Friday, May 04, 2007

SOUTHERN STYLE

"Grease and gravy," commented the desk clerk. "That's what we're all about down here!"

I chuckled in response to her comment, a coda to the discussion about Southern cooking we'd had with the hotel desk staff since arriving the night before. Just off the interchange of Interstate 70 and state highway 63 in Columbia, Missouri, the hotel was our stop for the night en route to the Missouri Ozarks to scatter my mother's ashes in the landscape of her family roots. The city is also the place where my sister and I were both born.

For dinner that night in Columbia, we indulged in chicken-fried everything, green beans with ham, mashed potatoes, white gravy and biscuits, and coconut cream pie. When we got back to the hotel, the young woman at the desk showed off her own meal--brought to her by her roommates--of fried chicken, mashed potatoes, gravy, biscuits, and greens. "We mix greens with cabbage down here and add hot spices," she clarified.

The next morning, news of our meal had spread, and the morning staff asked for a full report of our choices. They listened intently and with genuine interest, smiling with a kind of pride as we talked about the central ingredients of Southern cuisine.

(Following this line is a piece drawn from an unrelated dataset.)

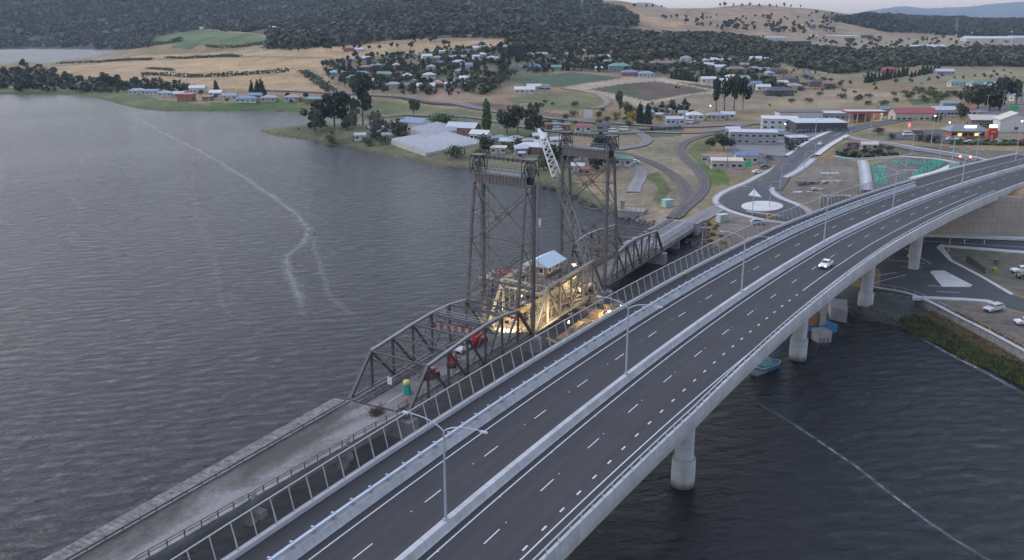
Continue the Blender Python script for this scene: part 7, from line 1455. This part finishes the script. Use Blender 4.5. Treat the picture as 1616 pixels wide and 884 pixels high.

The fried chicken recipe we make at home, in the faraway North, was given to SJG long ago by a coworker from the Deep South. It's spicier than the fried chicken my mother used to make (she seasoned the chicken with salt and pepper only). It is delicious, easy to make, and tastes even better the next day.

Southern-Style Fried Chicken
6 skin-on chicken thighs or drumsticks
1 or 2 cups white flour for dredging
1/2 cup canola oil
4-6 bulbs fresh garlic, squeezed through a garlic press
salt, pepper, paprika, dried dill, and cayenne--all to taste

1) Rinse chicken in cool water.
2) Put the flour in a plastic bag; dredge the chicken in the flour.
3) Heat the oil in a heavy frying pan (we use a cast iron pan) until nice and hot.
4) Put the chicken in the hot oil, skin side up.
5) Squeeze the fresh garlic into the sizzling oil (rather than directly onto the chicken pieces).
6) Season the chicken with salt, pepper, paprika, dried dill, and cayenne.
7) Brown the chicken on both sides.
8) Line a cookie sheet with aluminum foil. Place the chicken on the foil, skin side down. Re-season with the spices (except the garlic).
9) Bake in a 350-degree preheated oven for 30 minutes.
10) After 30 minutes, flip the chicken so that the skin side is up. Bake another 30 minutes more.

Serve with mashed potatoes, white gravy, biscuits, and greens or green beans. Enjoy!

1 comment:

Paul D Lefebvre said...

I'd have passed on the fried chicken 'til I read that it was baked. Once again, the value of a good story with a good recipe.